There also appears to be another element in the soul, which, though irrational, yet in a manner participates in rational principle.
The soul has two parts, one rational and the other irrational. Let us now similarly divide the rational part, and let it be assumed that there are two rational faculties, one whereby we contemplate those things whose first principles are invariable, and one whereby we contemplate those things which admit of variation.
These two rational faculties may be designated the Scientific Faculty and the Calculative Faculty respectively; since calculation is the same as deliberation, and deliberation is never exercised about things that are invariable, so that the Calculative Faculty is a separate part of the rational half of the soul.
In bad or corrupted natures the body will often appear to rule over the soul, because they are in an evil and unnatural condition. At all events we may firstly observe in living creatures both a despotical and a constitutional rule; for the soul rules the body with a despotical rule, whereas the intellect rules the appetites with a constitutional and royal rule.
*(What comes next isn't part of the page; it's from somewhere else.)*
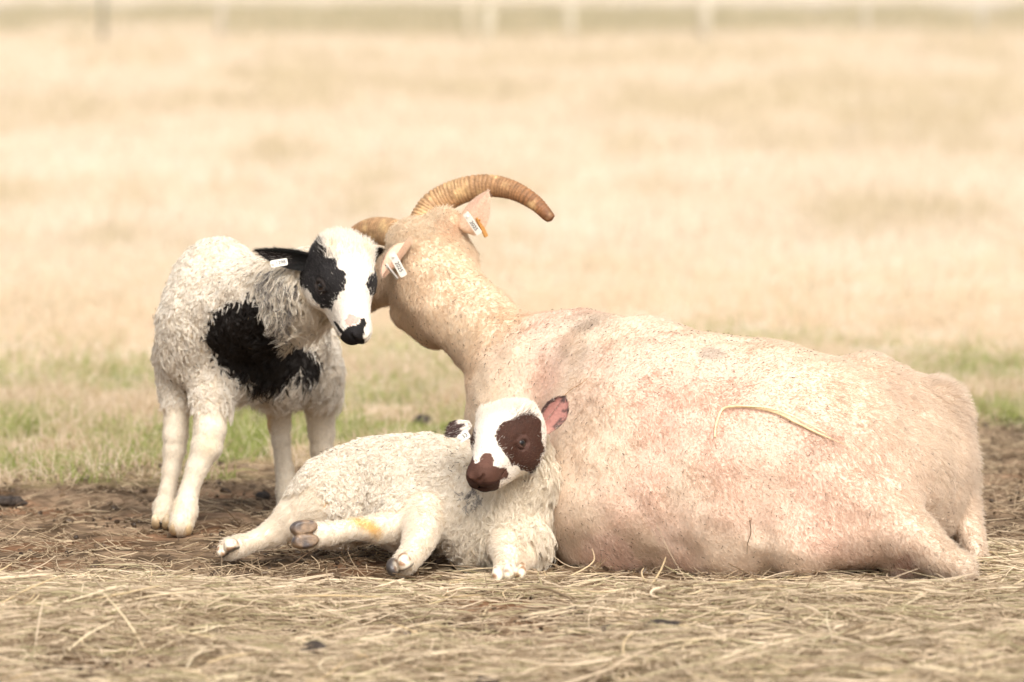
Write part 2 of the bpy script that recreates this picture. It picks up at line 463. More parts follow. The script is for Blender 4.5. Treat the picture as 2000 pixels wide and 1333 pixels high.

And it is clear that the rule of the soul over the body, and of the mind and the rational element over the passionate, is natural and expedient; whereas the equality of the two or the rule of the inferior is always hurtful.
In [the soul] one part naturally rules, and the other is subject, and the virtue of the ruler we maintain to be different from that of the subject; the one being the virtue of the rational, and the other of the irrational part. Now, it is obvious that the same principle applies generally, and therefore almost all things rule and are ruled according to nature.
Now the soul of man is divided into two parts, one of which has a rational principle in itself, and the other, not having a rational principle in itself, is able to obey such a principle. And we call a man in any way good because he has the virtues of these two parts.